Claire’s paintings have an introspective quality; textural surfaces are juxtaposed

 

with smooth planes and grazes in the surfaces, creating a spatial ambiguity and dynamic reminiscent

 

of abstract expressionism and the ideas of Clement Greenberg. The work evades categorisation

 

here however since although the artist has a strong desire to control meaning, there is a

 

deference to post structuralism and deconstruction in that the subject invites indeterminate interpretation.

 

There is an integrity within the mark making and a quality of line attained by a measured,

 

controlled approach, marks are excavated from the existing paint surface rather than being superimposed upon it.

 

An attention to the quality and detail of surface achieved by the repeated application and

 

removal of many layers of paint results in much of the content of the work being the

visible evidence of the process itself. The work ‘becomes’ which references itself, it opens and closes space.

 

‘Aesthetic value and meaning are no longer seen to be the products of the operations of a system,

and have become fleeting and unstable phenomena, which can never be

recaptured or even properly communicated.

They must always be considered to be in the process of ‘becoming’, instead of being directed towards a prearranged goal.’

 

Stuart Sim

 

The square holds a mythical symbolism within the history of modern painting;

 

it is also a rejection of the precise definition of the aesthetic as described by the Fibbonacci Series

 

or the Golden Section.

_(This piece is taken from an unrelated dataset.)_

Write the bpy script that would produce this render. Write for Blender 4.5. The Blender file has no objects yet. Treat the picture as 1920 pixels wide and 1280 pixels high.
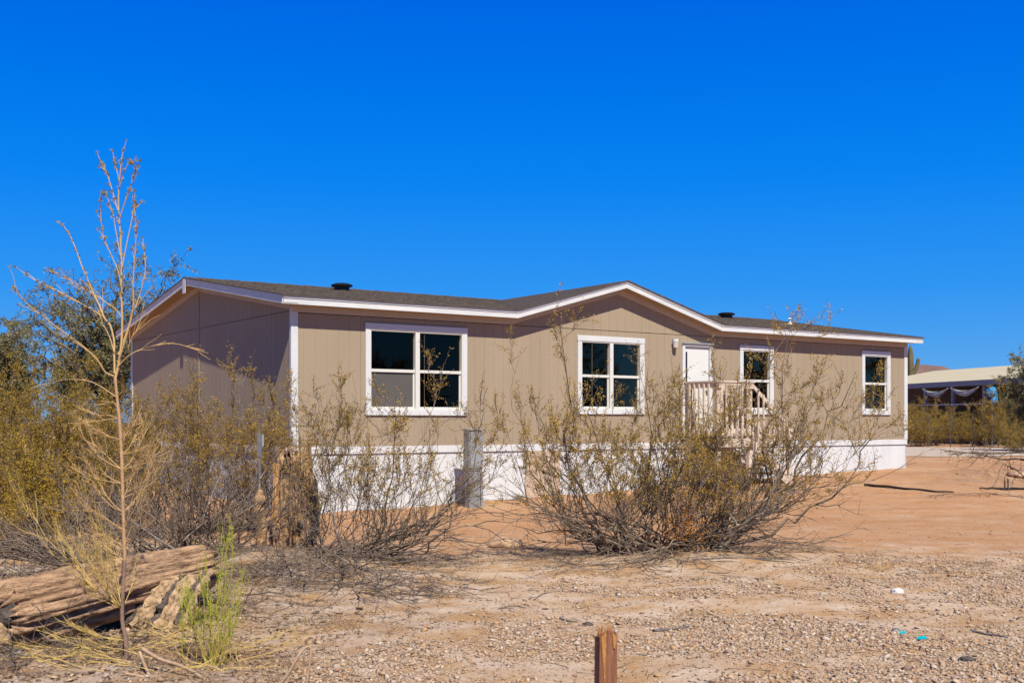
import bpy, math, random
import numpy as np
from math import sin, cos, radians, pi, sqrt, atan2, exp
from mathutils import Vector, noise as mnoise

S = bpy.context.scene
COL = S.collection
# ------------------------------------------------------------------ camera, sky, sun
F = 2167.0; HY = 791.9; EYE = 1.479
cam = bpy.data.objects.new('camera', bpy.data.cameras.new('camera')); COL.objects.link(cam)
cam.location = (0, 0, EYE); cam.rotation_euler = (radians(90), 0, 0)
cam.data.sensor_width = 36; cam.data.lens = F / 1920 * 36
cam.data.shift_y = (HY - 640) / 1920
cam.data.clip_start = .1; cam.data.clip_end = 20000
cam.data.dof.use_dof = True; cam.data.dof.focus_distance = 14.5; cam.data.dof.aperture_fstop = 5.0
S.camera = cam
SKYK = .66
sunv = Vector((.2574, -.776, 1.065)).normalized()
elev = math.asin(sunv.z)
world = bpy.data.worlds.new('World'); S.world = world; world.use_nodes = True
wn = world.node_tree; wn.nodes.clear()
sky = wn.nodes.new('ShaderNodeTexSky'); sky.sky_type = 'NISHITA'; sky.sun_disc = False
sky.sun_elevation = elev; sky.sun_rotation = atan2(sunv.x, sunv.y)
sky.altitude = 900; sky.air_density = 1.0; sky.dust_density = 0.15; sky.ozone_density = 3.2
hs = wn.nodes.new('ShaderNodeHueSaturation'); hs.inputs['Hue'].default_value = .505; hs.inputs['Saturation'].default_value = 1.5; hs.inputs['Value'].default_value = .125
# polarised deep desert blue: the Nishita sky is blended with an elevation ramp of the same blue (uniform round the horizon)
wtc = wn.nodes.new('ShaderNodeTexCoord'); wsep = wn.nodes.new('ShaderNodeSeparateXYZ'); wr = wn.nodes.new('ShaderNodeValToRGB'); wmx = wn.nodes.new('ShaderNodeMix'); wmx.data_type = 'RGBA'
wn.links.new(wtc.outputs['Generated'], wsep.inputs[0]); wn.links.new(wsep.outputs['Z'], wr.inputs[0])
SKYC = [(0.0, (.10, .375, .78)), (.05, (.055, .335, .84)), (.11, (.015, .285, .89)), (.20, (.0, .225, .90)), (.34, (.0, .135, .80)), (1.0, (.01, .06, .30))]
el = wr.color_ramp.elements; el[0].position, el[0].color = SKYC[0][0], (*SKYC[0][1], 1); el[1].position, el[1].color = SKYC[-1][0], (*SKYC[-1][1], 1)
for p_, c_ in SKYC[1:-1]: e_ = el.new(p_); e_.color = (*c_, 1)
wmx.inputs[0].default_value = .92
bg = wn.nodes.new('ShaderNodeBackground'); bg.inputs['Strength'].default_value = SKYK
wo = wn.nodes.new('ShaderNodeOutputWorld')
wn.links.new(sky.outputs[0], hs.inputs['Color']); wn.links.new(hs.outputs[0], wmx.inputs[6]); wn.links.new(wr.outputs[0], wmx.inputs[7]); wn.links.new(wmx.outputs[2], bg.inputs['Color']); wn.links.new(bg.outputs[0], wo.inputs['Surface'])
sl = bpy.data.lights.new('sun', 'SUN'); sl.energy = 5.0; sl.angle = radians(.55); sl.color = (1, .945, .79)
so = bpy.data.objects.new('sun', sl); COL.objects.link(so); so.rotation_euler = sunv.to_track_quat('Z', 'Y').to_euler(); so.location = (6, -18, 30)
S.view_settings.view_transform = 'Standard'; S.view_settings.look = 'None'; S.view_settings.exposure = 0.6; S.view_settings.gamma = 1

R = random.Random(7)
KC = .70   # all surface colours are albedos for this exposure
NR = np.random.default_rng(11)

# ------------------------------------------------------------------ materials
def mat(name, c1, c2=None, rough=.8, scale=8, bump=0, bscale=None, stretch=(1, 1, 1), island=0, metallic=0, detail=6, spec=.3, trans=0, ramp=(.32, .68)):
    c1 = tuple(q * KC for q in c1); c2 = c2 and tuple(q * KC for q in c2)
    m = bpy.data.materials.new(name); m.use_nodes = True
    n = m.node_tree; b = n.nodes['Principled BSDF']
    b.inputs['Roughness'].default_value = rough; b.inputs['Metallic'].default_value = metallic
    b.inputs['Specular IOR Level'].default_value = spec
    b.inputs['Base Color'].default_value = (*c1, 1)
    tc = n.nodes.new('ShaderNodeTexCoord'); mp = n.nodes.new('ShaderNodeMapping'); mp.inputs['Scale'].default_value = stretch
    n.links.new(tc.outputs['Object'], mp.inputs[0])
    last = None
    if c2 is not None:
        t = n.nodes.new('ShaderNodeTexNoise'); t.inputs['Scale'].default_value = scale; t.inputs['Detail'].default_value = detail; t.inputs['Roughness'].default_value = .65
        n.links.new(mp.outputs[0], t.inputs['Vector'])
        cr = n.nodes.new('ShaderNodeValToRGB'); cr.color_ramp.elements[0].position = ramp[0]; cr.color_ramp.elements[1].position = ramp[1]
        cr.color_ramp.elements[0].color = (*c1, 1); cr.color_ramp.elements[1].color = (*c2, 1)
        n.links.new(t.outputs['Fac'], cr.inputs[0]); last = cr.outputs[0]
        if island:
            g = n.nodes.new('ShaderNodeNewGeometry'); mr = n.nodes.new('ShaderNodeMapRange')
            mr.inputs['To Min'].default_value = 1 - island; mr.inputs['To Max'].default_value = 1 + island
            n.links.new(g.outputs['Random Per Island'], mr.inputs['Value'])
            mu = n.nodes.new('ShaderNodeVectorMath'); mu.operation = 'SCALE'
            n.links.new(last, mu.inputs[0]); n.links.new(mr.outputs[0], mu.inputs['Scale']); last = mu.outputs[0]
        n.links.new(last, b.inputs['Base Color'])
    if bump:
        t2 = n.nodes.new('ShaderNodeTexNoise'); t2.inputs['Scale'].default_value = bscale or scale * 3; t2.inputs['Detail'].default_value = 8
        n.links.new(mp.outputs[0], t2.inputs['Vector'])
        bp = n.nodes.new('ShaderNodeBump'); bp.inputs['Strength'].default_value = min(1, bump); bp.inputs['Distance'].default_value = .02
        n.links.new(t2.outputs['Fac'], bp.inputs['Height']); n.links.new(bp.outputs[0], b.inputs['Normal'])
    if trans:
        o = n.nodes['Material Output']; tl = n.nodes.new('ShaderNodeBsdfTranslucent'); mx = n.nodes.new('ShaderNodeMixShader'); mx.inputs[0].default_value = trans
        if last is not None: n.links.new(last, tl.inputs[0])
        else: tl.inputs[0].default_value = (*c1, 1)
        n.links.new(b.outputs[0], mx.inputs[1]); n.links.new(tl.outputs[0], mx.inputs[2]); n.links.new(mx.outputs[0], o.inputs['Surface'])
    return m

def island_ramp(name, cols, rough=.8, trans=0, extra_noise=0):
    """colour chosen per loose piece (pebble, leaf) from a list"""
    cols = [tuple(q * KC for q in c) for c in cols]
    m = bpy.data.materials.new(name); m.use_nodes = True
    n = m.node_tree; b = n.nodes['Principled BSDF']; b.inputs['Roughness'].default_value = rough; b.inputs['Specular IOR Level'].default_value = .2
    g = n.nodes.new('ShaderNodeNewGeometry'); cr = n.nodes.new('ShaderNodeValToRGB')
    el = cr.color_ramp.elements; el[0].position = 0; el[0].color = (*cols[0], 1); el[1].position = 1; el[1].color = (*cols[-1], 1)
    for i, c in enumerate(cols[1:-1], 1):
        e = el.new(i / (len(cols) - 1)); e.color = (*c, 1)
    n.links.new(g.outputs['Random Per Island'], cr.inputs[0]); last = cr.outputs[0]
    if extra_noise:
        tc = n.nodes.new('ShaderNodeTexCoord'); t = n.nodes.new('ShaderNodeTexNoise'); t.inputs['Scale'].default_value = extra_noise
        n.links.new(tc.outputs['Object'], t.inputs['Vector'])
        mr = n.nodes.new('ShaderNodeMapRange'); mr.inputs['From Min'].default_value = .3; mr.inputs['From Max'].default_value = .7; mr.inputs['To Min'].default_value = .7; mr.inputs['To Max'].default_value = 1.25
        n.links.new(t.outputs['Fac'], mr.inputs['Value'])
        mu = n.nodes.new('ShaderNodeVectorMath'); mu.operation = 'SCALE'; n.links.new(last, mu.inputs[0]); n.links.new(mr.outputs[0], mu.inputs['Scale']); last = mu.outputs[0]
    n.links.new(last, b.inputs['Base Color'])
    if trans:
        o = n.nodes['Material Output']; tl = n.nodes.new('ShaderNodeBsdfTranslucent'); mx = n.nodes.new('ShaderNodeMixShader'); mx.inputs[0].default_value = trans
        n.links.new(last, tl.inputs[0]); n.links.new(b.outputs[0], mx.inputs[1]); n.links.new(tl.outputs[0], mx.inputs[2]); n.links.new(mx.outputs[0], o.inputs['Surface'])
    return m

M = {}
M['siding'] = mat('siding_paint', (.385, .298, .208), (.428, .334, .236), .85, 1.6, .25, 60, (1, 1, .25))
M['frieze'] = mat('trim_tan', (.62, .50, .41), (.68, .56, .46), .8, 3, .1, 40)
M['soffit'] = mat('soffit_board', (.44, .30, .20), (.49, .34, .23), .85, 2, .1, 30)
M['white'] = mat('white_paint', (.70, .71, .73), (.78, .79, .80), .6, 2.2, .15, 50)
M['fascia'] = mat('fascia_paint', (.68, .69, .72), (.84, .84, .83), .6, 5, .2, 60, (.3, .3, 2))
M['skirt'] = mat('skirting_paint', (.70, .71, .74), (.80, .80, .82), .7, 3, .2, 60, (1, 1, .3))
M['vinyl'] = mat('window_vinyl', (.76, .75, .70), (.80, .79, .74), .45, 3)
M['door'] = mat('door_paint', (.78, .78, .76), (.82, .82, .80), .5, 3)
M['roof'] = mat('asphalt_shingle', (.062, .046, .038), (.19, .150, .125), .95, 16, .9, 60, (.7, 3.5, 1), detail=10, ramp=(.36, .70))
M['black'] = mat('black_vent', (.012, .014, .016), (.02, .022, .025), .5, 5)
M['dark'] = mat('dark_slit', (.02, .018, .03), None, .4)
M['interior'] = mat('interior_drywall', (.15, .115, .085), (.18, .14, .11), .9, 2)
M['access'] = mat('access_panel_board', (.58, .43, .31), (.66, .50, .37), .85, 4, .2, 40)
M['deck'] = mat('deck_paint', (.66, .53, .42), (.78, .65, .53), .75, 5, .3, 50, (1, 1, .3))
M['galv'] = mat('galvanised_steel', (.30, .31, .31), (.42, .44, .44), .5, 9, .1, 30, metallic=.35)
M['galv2'] = mat('galvanised_side', (.36, .38, .39), (.50, .53, .54), .45, 9, metallic=.35)
M['steel'] = mat('grey_steel', (.16, .16, .17), (.26, .26, .27), .6, 12, metallic=.3)
M['bark_grey'] = mat('creosote_bark', (.115, .080, .056), (.30, .228, .178), .9, 14, .3, 60, island=.3)
M['bark_dark'] = mat('old_bark', (.05, .04, .036), (.13, .105, .095), .9, 14, .3, 60, island=.25)
M['bark_pale'] = mat('bleached_bark', (.30, .25, .22), (.42, .36, .32), .9, 14, .3, 60, island=.25)
M['tree_bark'] = mat('mesquite_bark', (.10, .08, .065), (.26, .22, .185), .95, 5, .6, 30, (1, 1, .3))
M['leaf_creo'] = island_ramp('creosote_leaves', [(.55, .325, .045), (.68, .415, .07), (.44, .29, .03), (.73, .47, .14), (.32, .235, .025), (.64, .33, .05)], .55, .35, .9)
M['leaf_creo2'] = island_ramp('creosote_leaves_green', [(.47, .31, .03), (.60, .375, .05), (.37, .27, .025), (.63, .37, .07), (.26, .215, .02)], .55, .35, .9)
M['leaf_mesq'] = island_ramp('mesquite_leaves', [(.25, .235, .10), (.34, .31, .15), (.17, .17, .065), (.42, .37, .20), (.22, .215, .08)], .6, .25, .6)
M['leaf_rust'] = island_ramp('rusty_dead_leaves', [(.62, .24, .03), (.46, .19, .04), (.70, .33, .07)], .7, .3)
M['broom_stem'] = mat('broom_stem', (.46, .27, .14), (.60, .37, .20), .75, 18, .3, 60)
M['broom_twig'] = mat('broom_dry_twig', (.56, .34, .14), (.68, .45, .21), .75, 9)
M['broom_low'] = mat('broom_lower_stem', (.24, .15, .11), (.33, .21, .155), .85, 18, .3, 60)
M['broom_straw'] = mat('broom_yellow_twig', (.64, .43, .12), (.78, .56, .20), .75, 9)
M['broom_bud'] = island_ramp('broom_buds', [(.30, .26, .08), (.45, .33, .14), (.24, .25, .08)], .7, .2)
M['green_twig'] = mat('green_broom_stem', (.44, .44, .05), (.62, .56, .09), .6, 9, trans=.15)
M['green_leaf'] = island_ramp('green_broom_leaves', [(.40, .46, .04), (.56, .56, .06), (.26, .36, .04), (.66, .60, .10)], .6, .3)
M['deadwood'] = mat('saguaro_wood', (.17, .092, .05), (.56, .35, .205), .9, 8, .9, 34, (.7, 2.6, 2.6), detail=10, ramp=(.34, .60))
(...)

Each work deliberately relates mathematically to the square,

 

informed by the work of Robert Ryman and Josef Albers among others -

 

exploring the tensions created within via the demarcation of the space.

 

‘The chief forms of beauty are order, symmetry and definiteness’

 

Aristotle

 

This self-referential structure is a tool with which the artist limits the breadth of content within the work,

 

aspiring to a specific aesthetic experience.

 

‘I paint without representational object’

 

Agnes Martin

 

‘A feeling of exquisite intelligibility and clarity we have in the presence of an object that is experienced with aesthetic intensity’

 

Clive Bell

 

 

The artist aims further to constrain interpretation by maintaining a severely selective palette,

essentially monochromatic and either positive or negative, colour is restricted to hues relating to the

materials with which the work is constructed i.e. the wood and linen, the work again referencing itself.

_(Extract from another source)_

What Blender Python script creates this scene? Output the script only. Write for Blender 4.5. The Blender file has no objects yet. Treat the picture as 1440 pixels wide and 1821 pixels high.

The intention is to control the potentially decorative, distracting aspect of colour, to emphasise the subject of the work.

 

 

A particular management of space, light, colour and texture within a rigid self-referential structure,

 

in order to provoke a subtle resonance, eliciting an arresting,

 

beatific but deliberately detached relationship with the viewer, unique to the work of this artist.

 

The sum of these factors is an underlying sense of internal space.

 

The apparent certainty of the modernist imagery and precision of the picture planes create a relentless,

 

repetitive architecture, undermined in an acutely reserved manner by the more organic surfaces and paint effects in

 

‘a search for aesthetic rightness”.

 

Tim Marlow

 

 

This becomes more apparent upon closer examination, conspiring to direct the audience towards a state of contemplation.

 

An enigmatic sense of presence is evoked that gives rise to a meditative quality,

 

a serenity and tranquillity, in dissonance with a sense of disturbance of the surface plane of the painting and the internal space of the viewer.